America would have become far more multilateralist – and a lot more of us would have died in the next al Qaeda attack against us, because none of this would have significantly reduced their capabilities or reduced their willingness to attack us.

What we needed, and what we ended up getting, was a Jacksonian response. Gore is not Jacksonian; his speeches in the last few months have been very Wilsonian (if not outright approaching Transnational Progressivism, which is well beyond anything Wilson would have advocated) and in my opinion a Wilsonian response to this situation would have been suicidal.

Based on what he's written to me, I suspect that Anthony indeed favored a Wilsonian approach to the situation. I do not; I think Jacksonianism was the only path that can save us. It happens that Bush is following the path I agree with, and one Anthony apparently despises.

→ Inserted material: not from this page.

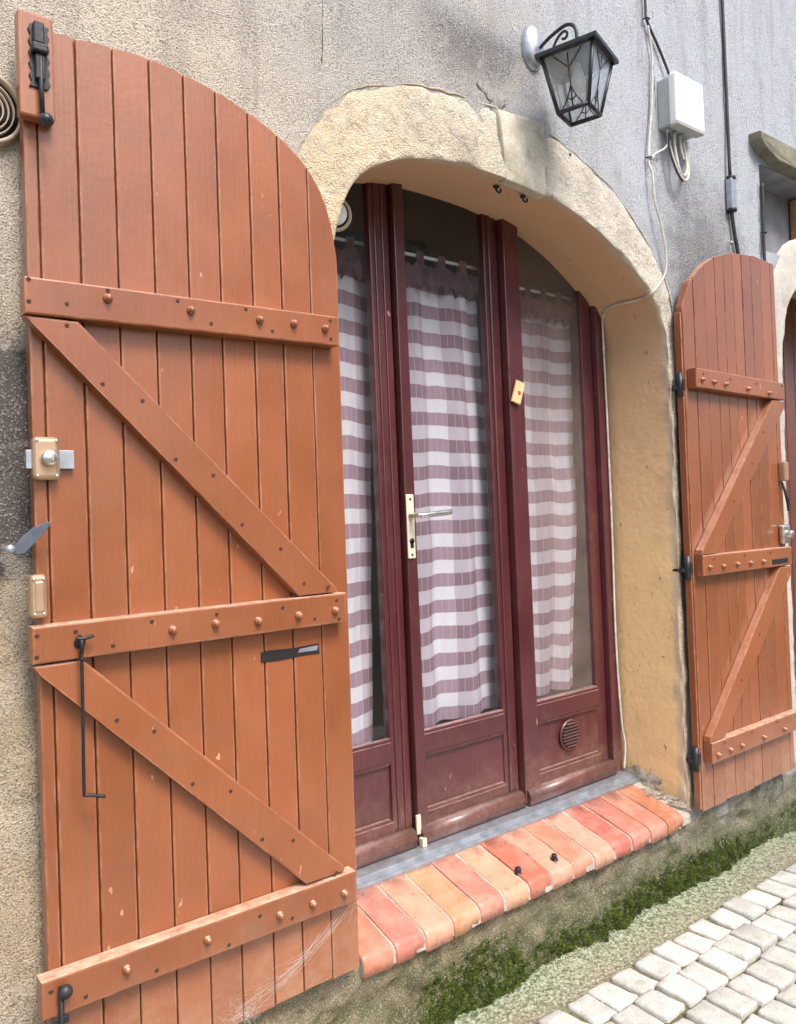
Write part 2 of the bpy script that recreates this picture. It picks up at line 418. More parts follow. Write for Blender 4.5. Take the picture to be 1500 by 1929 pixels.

But none of that proves lack of leadership or inability to demonstrate independence. Even if there were the kind of pressure on the President to follow the path he did (and that's open to very significant doubt; if anything, the pressure was the other way) then the fact that he did what he did doesn't prove that he was weak-willed or weak-minded. Leadership manifests in the process, not the conclusion, and sometimes a strong-willed leader will indeed decide to do what his underlings recommend, because he has decided that they're right.

Gad; the spell-checker pointed out that I had written "Demoncratic Party". No, I do not think that. Begone, Freud! Out! Out!